═══ GIVEN MATERIAL
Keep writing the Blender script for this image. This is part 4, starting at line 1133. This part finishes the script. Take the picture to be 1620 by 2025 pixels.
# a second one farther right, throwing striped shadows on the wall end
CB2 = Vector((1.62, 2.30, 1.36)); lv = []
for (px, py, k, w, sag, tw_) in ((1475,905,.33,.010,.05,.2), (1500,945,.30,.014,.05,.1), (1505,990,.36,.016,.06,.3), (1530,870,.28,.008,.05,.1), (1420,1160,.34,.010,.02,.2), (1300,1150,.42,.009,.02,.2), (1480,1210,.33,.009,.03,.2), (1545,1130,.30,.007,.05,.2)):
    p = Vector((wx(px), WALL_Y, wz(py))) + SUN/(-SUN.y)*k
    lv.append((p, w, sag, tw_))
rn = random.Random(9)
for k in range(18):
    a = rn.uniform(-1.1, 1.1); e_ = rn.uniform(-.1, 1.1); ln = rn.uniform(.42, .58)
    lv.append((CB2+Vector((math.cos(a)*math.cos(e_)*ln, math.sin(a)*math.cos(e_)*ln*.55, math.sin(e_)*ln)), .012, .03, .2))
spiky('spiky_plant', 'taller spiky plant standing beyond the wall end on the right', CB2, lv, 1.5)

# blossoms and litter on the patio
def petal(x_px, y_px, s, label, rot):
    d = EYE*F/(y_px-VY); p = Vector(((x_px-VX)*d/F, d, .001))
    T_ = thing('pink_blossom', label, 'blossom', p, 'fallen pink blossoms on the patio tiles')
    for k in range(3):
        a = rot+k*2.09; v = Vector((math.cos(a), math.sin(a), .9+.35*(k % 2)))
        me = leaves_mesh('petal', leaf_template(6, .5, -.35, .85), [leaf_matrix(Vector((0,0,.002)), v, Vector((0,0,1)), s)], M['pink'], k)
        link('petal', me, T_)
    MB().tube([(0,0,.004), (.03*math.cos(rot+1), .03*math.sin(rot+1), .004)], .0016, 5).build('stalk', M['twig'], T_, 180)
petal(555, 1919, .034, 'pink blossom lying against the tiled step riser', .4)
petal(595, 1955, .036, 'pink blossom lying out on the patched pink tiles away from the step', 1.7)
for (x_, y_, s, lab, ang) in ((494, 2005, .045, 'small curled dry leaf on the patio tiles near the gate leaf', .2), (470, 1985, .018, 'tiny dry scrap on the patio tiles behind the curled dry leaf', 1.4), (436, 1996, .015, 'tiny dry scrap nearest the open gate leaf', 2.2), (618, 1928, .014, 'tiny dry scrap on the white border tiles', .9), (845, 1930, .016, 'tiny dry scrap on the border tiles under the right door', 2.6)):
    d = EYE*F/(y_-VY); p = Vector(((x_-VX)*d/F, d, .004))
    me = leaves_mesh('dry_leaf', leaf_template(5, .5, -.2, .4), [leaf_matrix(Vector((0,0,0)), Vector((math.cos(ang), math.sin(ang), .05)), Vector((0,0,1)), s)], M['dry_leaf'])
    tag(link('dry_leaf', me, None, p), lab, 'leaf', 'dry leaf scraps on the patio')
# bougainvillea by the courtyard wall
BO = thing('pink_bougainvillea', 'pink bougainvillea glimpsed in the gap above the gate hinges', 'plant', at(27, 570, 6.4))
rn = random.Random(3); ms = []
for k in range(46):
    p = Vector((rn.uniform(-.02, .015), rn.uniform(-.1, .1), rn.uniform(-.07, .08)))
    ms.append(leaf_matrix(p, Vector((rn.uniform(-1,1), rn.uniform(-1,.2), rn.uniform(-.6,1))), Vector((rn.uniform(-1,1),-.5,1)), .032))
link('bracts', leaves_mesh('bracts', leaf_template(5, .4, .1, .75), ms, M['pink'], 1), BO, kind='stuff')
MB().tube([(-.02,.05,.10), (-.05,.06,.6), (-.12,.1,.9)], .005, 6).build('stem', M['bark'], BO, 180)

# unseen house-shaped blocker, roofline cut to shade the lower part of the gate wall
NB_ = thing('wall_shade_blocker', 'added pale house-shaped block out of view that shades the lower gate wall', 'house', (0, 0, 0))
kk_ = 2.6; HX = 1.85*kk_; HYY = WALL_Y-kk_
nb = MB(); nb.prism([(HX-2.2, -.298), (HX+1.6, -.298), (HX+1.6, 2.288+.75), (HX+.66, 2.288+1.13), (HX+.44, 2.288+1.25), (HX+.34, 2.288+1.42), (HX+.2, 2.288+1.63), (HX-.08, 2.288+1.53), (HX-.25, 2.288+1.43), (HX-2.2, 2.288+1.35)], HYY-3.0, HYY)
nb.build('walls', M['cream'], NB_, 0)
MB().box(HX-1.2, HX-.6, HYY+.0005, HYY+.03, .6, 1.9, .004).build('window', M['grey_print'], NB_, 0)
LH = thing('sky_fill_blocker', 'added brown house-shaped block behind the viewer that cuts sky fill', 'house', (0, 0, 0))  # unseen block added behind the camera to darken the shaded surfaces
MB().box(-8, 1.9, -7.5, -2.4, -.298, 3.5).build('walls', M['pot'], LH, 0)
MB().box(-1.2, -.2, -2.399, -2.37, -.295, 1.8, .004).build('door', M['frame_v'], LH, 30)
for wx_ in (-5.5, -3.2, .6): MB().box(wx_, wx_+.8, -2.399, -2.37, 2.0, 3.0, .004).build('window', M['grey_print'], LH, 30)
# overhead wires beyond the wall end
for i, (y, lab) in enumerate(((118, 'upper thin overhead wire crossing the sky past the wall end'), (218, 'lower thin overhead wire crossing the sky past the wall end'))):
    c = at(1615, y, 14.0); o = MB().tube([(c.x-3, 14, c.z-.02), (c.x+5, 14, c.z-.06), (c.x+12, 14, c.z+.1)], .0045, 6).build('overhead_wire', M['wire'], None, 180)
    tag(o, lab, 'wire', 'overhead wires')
══════
§ GOAL OF THE EXERCISE:
Copy each line of the listing that contains the string "part".

§ REPLY:
Keep writing the Blender script for this image. This is part 4, starting at line 1133. This part finishes the script. Take the picture to be 1620 by 2025 pixels.
# unseen house-shaped blocker, roofline cut to shade the lower part of the gate wall